La Commissione deve far rispettare alcuni valori comuni a tutte le tradizioni costituzionali europee. Abbia la pazienza di seguirmi nella lettura di alcuni passaggi dell’articolo 7 del Trattato sull’Unione europea, che regola questa procedura: “Su proposta motivata di un terzo degli stati membri, del Parlamento europeo o della Commissione europea, il Consiglio, deliberando alla maggioranza dei quattro quinti dei suoi membri previa approvazione del Parlamento europeo, può constatare che esiste un evidente rischio di violazione grave da parte di uno stato membro dei valori di cui all’articolo. Prima di procedere a tale constatazione il Consiglio ascolta lo stato membro in questione e può rivolgergli delle raccomandazioni, deliberando secondo la stessa procedura”.
Basta, basta, altrimenti i lettori protestano.
Sì, fermiamoci qui, perché siamo alla fase preliminare e quel che segue riguarda la fase successiva. Le ricordo che la Polonia non è nuova a questa esperienza. Con Ungheria e Repubblica Ceca è stata già oggetto di analoga procedura di infrazione per non aver applicato la decisione europea sulla ricollocazione dei rifugiati. Le ricordo anche che la Polonia è la principale beneficiaria dei fondi europei e che non a caso l’Ungheria si è subito schierata in questa ultima procedura di infrazione a fianco della Polonia.
Torniamo a quelle sue esoteriche frasi iniziali: “Rule of law”? Perché non usare parole italiane?
Perché l’espressione è intraducibile. Risale all’antico diritto inglese, passando poi nella Costituzione americana con altra veste, “due process of law”. Fu ricostruita da un grande costituzionalista inglese nel 1885 come principio secondo il quale il diritto è eguale per tutti, per cui non vi sono diritti speciali, come il diritto amministrativo. Si è caricata nel passaggio dei decenni di una serie di significati che contrastano con l’apparente neutralità dell’espressione (fu tradotta nei primi anni del ’900 in francese come “règne de la loi”). Ora racchiude protezione dei diritti fondamentali, diritto a un giudice, eguaglianza.
E l’espansione orizzontale della democrazia?
Questa dovrebbe essere chiara, a questo punto. I governi, in principio, rispondono ai popoli che rappresentano, rendono conto ad essi. Qui c’è invece un governo che deve render conto a un governo sovranazionale (e indirettamente agli altri ventisette governi che fanno parte dell’Unione). La democrazia si arricchisce di un altro significato. La sovranità diminuisce, ma aumentano i controlli sui governi. E la funzione della democrazia è proprio questa: di tenere i governi sotto controllo. Il controllo del popolo (mediante ripetute elezioni) è verticale. Quello di altri governi (e indirettamente, di altri popoli) è orizzontale. Ma sia chiaro che uso “verticale” e “orizzontale” in senso metaforico, per farmi intendere.

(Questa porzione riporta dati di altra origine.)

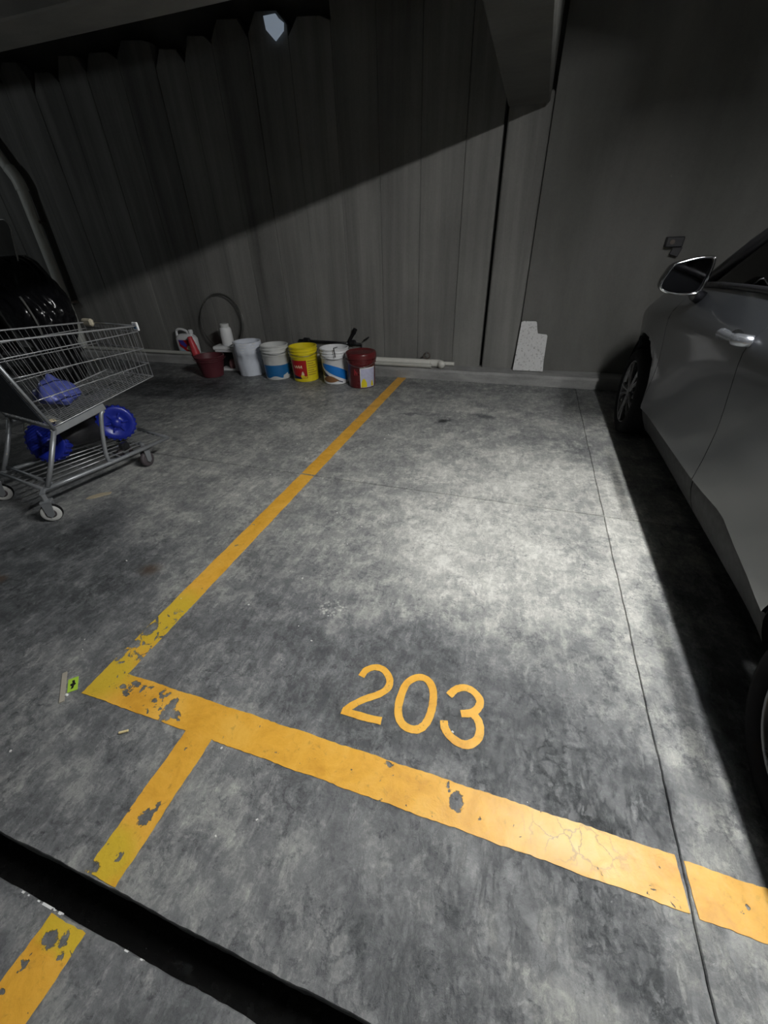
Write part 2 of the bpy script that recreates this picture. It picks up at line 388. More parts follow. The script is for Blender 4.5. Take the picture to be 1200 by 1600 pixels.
# ---------------------------------------------------------------- setting
XL, XR, YB, YF, ZC = -9.0, 4.2, -2.5, 4.66, 3.2
def wob(t, seed):
    return 0.0035 * math.sin(t * 9 + seed) + 0.003 * math.sin(t * 23 + seed * 2.1) + 0.0018 * math.sin(t * 61 + seed * 3.3)
floor = obj('floor', box((-2.4, 1.1, -0.20), (13.2, 7.2, 0.16)), MAT['trench']); tag(floor, kind='structure')
def wobs(t, seed): return 0.30 * wob(t, seed) + 0.0006 * math.sin(t * 143 + seed)
def slab(x0, x1, y0, y1, wx0, wx1, wy0, wy1):
    """one concrete slab; w* = (seed, half gap) or None for a straight side"""
    bm = bmesh.new(); pts = []
    def side(a, b, n): return [a + (b - a) * i / n for i in range(n)]
    nx, ny = max(2, int((x1 - x0) / 0.02)), max(2, int((y1 - y0) / 0.02))
    for x in side(x0, x1, nx): pts.append((x, y0 + (wy0[1] + wobs(x, wy0[0]) if wy0 else 0)))
    for y in side(y0, y1, ny): pts.append((x1 - (wx1[1] - wobs(y, wx1[0]) if wx1 else 0), y))
    for x in side(x1, x0, nx): pts.append((x, y1 - (wy1[1] - wobs(x, wy1[0]) if wy1 else 0)))
    for y in side(y1, y0, ny): pts.append((x0 + (wx0[1] + wobs(y, wx0[0]) if wx0 else 0), y))
    top = [bm.verts.new((x, y, 0)) for x, y in pts]; n = len(pts)
    cx, cy = (x0 + x1) / 2, (y0 + y1) / 2
    low = [bm.verts.new((x + (0.002 if x > cx else -0.002), y + (0.002 if y > cy else -0.002), -0.004)) for x, y in pts]
    bot = [bm.verts.new((x, y, -0.12)) for x, y in pts]
    bm.faces.new(top)
    for A, B in ((low, top), (bot, low)):
        for i in range(n): bm.faces.new((A[i], A[(i + 1) % n], B[(i + 1) % n], B[i]))
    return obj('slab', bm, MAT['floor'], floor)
JX, JY = 0.5696, 2.0986
gx, gy, gt = (1.3, 0.0032), (4.2, 0.0060), (2.6, 0.0)
slab(XL, JX, JY, YF, None, gx, gy, None)
slab(JX, XR, JY, YF, gx, None, gy, None)
slab(XL, JX, 0.064, JY, None, gx, gt, gy)
slab(JX, XR, 0.064, JY, gx, None, gt, gy)
slab(XL, XR, YB, -0.008, None, None, None, (5.1, 0.0))
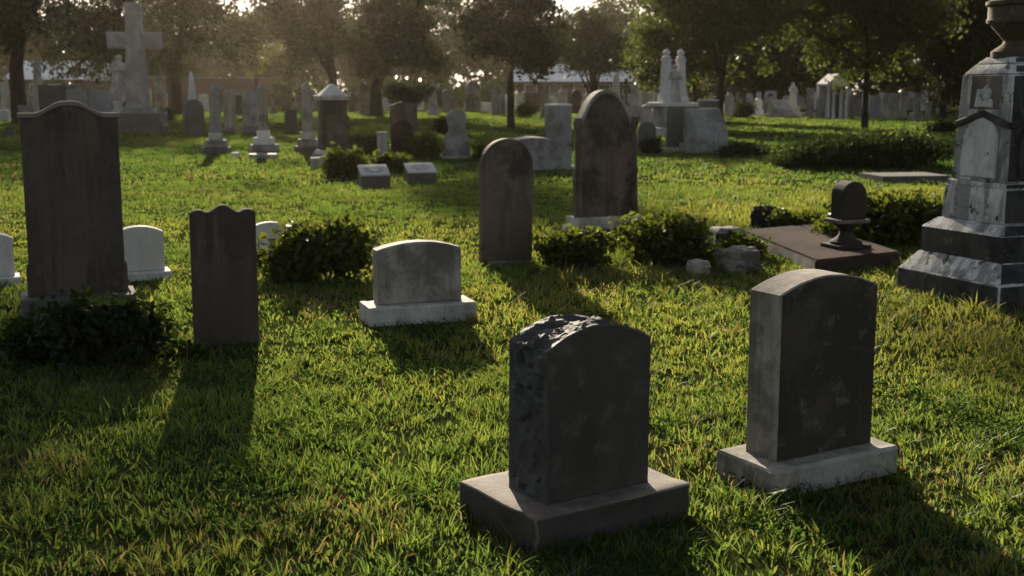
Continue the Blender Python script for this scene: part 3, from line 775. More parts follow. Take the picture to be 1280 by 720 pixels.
def white_tower():
    p = gp(843, 171); p.y += .6; yaw = R(18); h = zat(p, 61); zc = zat(p, 128)
    t = thing('twin_pillar_monument', 'tall white marble monument of twin pillars with a robed figure between them', 'monument', p, yaw)
    obj('base', box(1.5, 1.3, -.05, .30, 1.46, 1.25, bev=.03), M['marble'], t)
    obj('pedestal_block', box(1.15, 1.0, .301, zc - .14, 1.08, .95, bev=.03), M['grey'], t)
    obj('cornice', box(1.36, 1.15, zc - .139, zc, bev=.03), M['marble_clean'], t)
    for s in (-1, 1):
        x = s * .26
        bm = bmesh.new(); addbox(bm, .44, .5, zc + .001, zc + .22, .38, .42, x=x, bev=.02); addbox(bm, .34, .38, zc + .221, h - .42, .22, .26, x=x, bev=.02)
        addbox(bm, .28, .32, h - .419, h - .34, x=x, bev=.015); obj('pillar', bm, M['marble_clean'], t)
        obj('finial', addlathe(bmesh.new(), [(.12, h - .339), (.16, h - .28), (.08, h - .22), (.13, h - .13), (.09, h - .06), (.02, h)], 12, c=(x, 0)), M['marble_clean'], t)
    obj('figure', figure_bm(1.25), M['marble'], t, loc=(0, -.12, zc))
    foot(p, 1.7, 1.4, yaw)
white_tower()

# far rows: (kind, px, base row, width px, top row, material, label)
far = [
 ('statue', 541, 144, 15, 100, 'marble', 'far grey-white robed statue right of the clipped tree'),
 ('tab', 560, 142, 15, 112, 'grey_tan', 'far tan slab under the bright roof gap', 'seg'),
 ('tab', 591, 140, 20, 100, 'grey_tan', 'far broad pointed tan stone behind the low white wall', 'point'),
 ('block', 623, 144, 18, 112, 'grey_tan', 'far tan stone with flat cap in front of the low white wall'),
 ('tab', 633, 138, 8, 118, 'marble_clean', 'far narrow white slab left of the slim tree trunk', 'round'),
 ('tab', 648, 139, 9, 116, 'marble', 'far narrow pale slab right of the slim tree trunk', 'round'),
 ('block', 664, 139, 22, 115, 'brownstone', 'far wide pinkish brown stone above the small dark bush'),
 ('ob', 682, 148, 10, 104, 'grey_tan', 'far tan spire left of the grey square gravestone'),
 ('tab', 702, 140, 12, 113, 'marble', 'far pale rounded slab above the grey square gravestone', 'round'),
 ('tab', 720, 142, 13, 112, 'brownstone', 'far pinkish slab right of the grey square gravestone', 'point'),
 ('cross', 741, 139, 14, 104, 'marble', 'far pale cross above the left shoulder of the tall brown headstone'),
 ('ob', 770, 141, 14, 90, 'marble_clean', 'far white spire above the peak of the tall brown headstone'),
 ('statue', 794, 146, 20, 100, 'marble', 'far white statue right of the tall brown headstone'),
 ('cross', 783, 142, 14, 98, 'grey_dark', 'far dark cross between the white spire and the white statue'),
 ('block', 812, 141, 16, 115, 'marble', 'far pale box stone left of the twin pillar monument'),
 ('tab', 872, 146, 15, 108, 'brownstone', 'far brown slab right of the twin pillar monument', 'seg'),
 ('tab', 911, 146, 12, 117, 'marble', 'far pale rounded slab just right of the slim tree trunk behind the slanted stone', 'round'),
 ('cross', 922, 147, 12, 115, 'grey_tan', 'far tan cross left of the white keyhole stone'),
 ('key', 947, 145, 15, 123, 'marble_clean', 'white stone with a round head on the lawn edge'),
 ('statue', 992, 146, 20, 103, 'marble_clean', 'far white robed statue beside the white gabled tomb'),
 ('slant', 977, 147, 26, 125, 'marble', 'far white sloping stone at the feet of the robed statue'),
 ('tab', 1012, 146, 10, 110, 'grey', 'far grey slab left of the white gabled tomb', 'seg'),
 ('block', 1068, 147, 18, 118, 'grey', 'far grey box stone left of the young tree'),
 ('block', 1094, 149, 14, 120, 'grey_blue', 'far blue-grey stone right of the young tree'),
 ('block', 1112, 149, 22, 117, 'marble', 'far wide white stone under the dark branches'),
 ('tab', 1128, 148, 10, 113, 'marble', 'far narrow white slab right of the wide white stone', 'point'),
 ('cross', 1146, 152, 20, 116, 'grey', 'far pale cross at the edge of the dark trees'),
 ('tab', 1160, 151, 8, 126, 'grey', 'far small grey slab right of the pale cross', 'seg'),
 ('statue', 1181, 141, 14, 113, 'marble', 'far pale figure left of the urn monument'),
 ('tab', 25, 141, 11, 108, 'brownstone', 'far brown slab left of the dark tree trunk', 'seg'),
 ('tab', 74, 141, 10, 116, 'marble', 'far pale slab in front of the left brick building', 'round'),
 ('tab', 113, 141, 10, 108, 'grey', 'far grey slab between the blue-grey gravestones', 'point'),
 ('tab', 186, 140, 9, 110, 'marble', 'far white slab close to the right of the great cross shaft', 'seg'),
 ('tab', 391, 139, 10, 112, 'grey_tan', 'far tan slab beside the dark trunk', 'round'),
 ('tab', 440, 140, 9, 116, 'brownstone', 'far brown slab left of the tall tan pointed slab', 'round'),
 ('tab', 474, 141, 10, 110, 'grey', 'far grey slab right of the tall tan pointed slab', 'seg'),
]
for f in far:
    k, px, by, w, ty, mt, lab = f[:7]
    yw = YAW + random.uniform(-.1, .1)
    if k == 'tab': tablet(f[7], px, by, w, ty, mt, lab, yaw=yw)
    elif k == 'block': block(px, by, w, ty, mt, lab, yaw=yw)
    elif k == 'ob': obelisk(px, by, w * 1.4, w * .8, ty, mt, mt, lab, yaw=yw)
    elif k == 'cross': small_cross(px, by, w, ty, mt, lab, yaw=yw)
    elif k == 'statue': statue(px, by, w, ty, mt, lab, yaw=yw)
    elif k == 'slant': slant(px, by, w, ty, mt, lab, yaw=yw)
    elif k == 'key':
        p, ww, h = frame_of(px, by, w, ty); t = thing('gravestone', lab, 'gravestone', p, yw)
        obj('base', box(ww, ww * .7, -.03, h * .4, ww * .7, ww * .5, bev=.02), M[mt], t)
        obj('tablet', slab(o_round(ww * .62, h * .6), .25, bev=.02), M[mt], t, loc=(0, 0, h * .4 - .002))

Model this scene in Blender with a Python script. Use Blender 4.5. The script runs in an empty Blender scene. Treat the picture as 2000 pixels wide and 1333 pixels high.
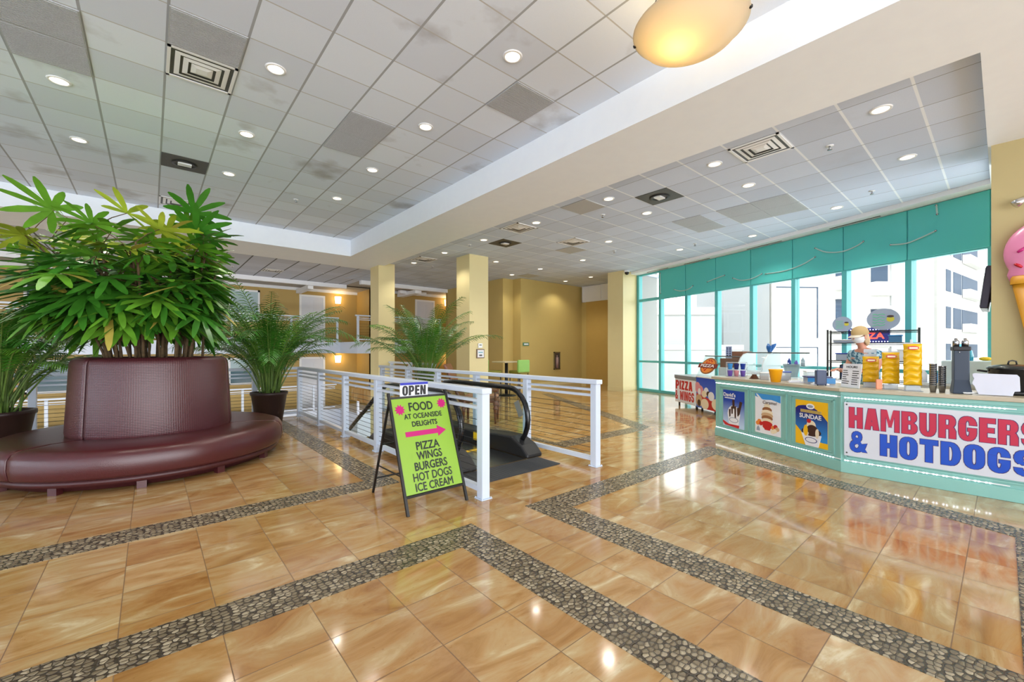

Rimane un ultimo punto oscuro: come si congiungono democrazia e libertà.
Bravo! Questo è il secondo punto interessante. Libertà e democrazia fanno parte di tradizioni intellettuali e storiche interamente diverse. La prima nata in anni precedenti alla seconda. La prima ispirata dalla nascente borghesia, la seconda dallo sviluppo delle classi meno agiate (come si diceva una volta). Gli strumenti delle libertà (garanzie costituzionali, accesso alla giustizia) sono diversi da quelli della democrazia (principalmente elezioni, poi anche trasparenza, partecipazione). Queste due tradizioni si legano nel nostro tempo in maniera indissolubile, ed è questo il motivo per il quale l’Unione europea può far valere un diritto che attiene alle libertà dei polacchi con argomenti che riguardano la democrazia degli europei, lo sguardo di altri popoli su quel che succede ai diritti del popolo polacco (l’“horizontal accountability”: non mi vorrà male se ricorro ancora alla lingua inglese?).
Non ci sarà chi ricorderà il diritto dei popoli all’autodeterminazione e il principio di sovranità nazionale?
Certamente. Ma noi abbiamo deciso di far parte di molti “condomini”, tra i quali quello principale è l’Unione europea. Questi hanno valori comuni, che appartengono alle tradizioni nazionali. Come componenti di questi “condomini”, dobbiamo rispettare alcuni valori condivisi, che ci siamo impegnati a non violare, firmando il patto “condominiale”. Uno di questi valori o princìpi è quello della democrazia liberale, per cui democrazie illiberali, come quella che Orbán sta programmaticamente cercando di realizzare in Ungheria, violano i patti comuni e meritano reprimende e sanzioni dell’Unione.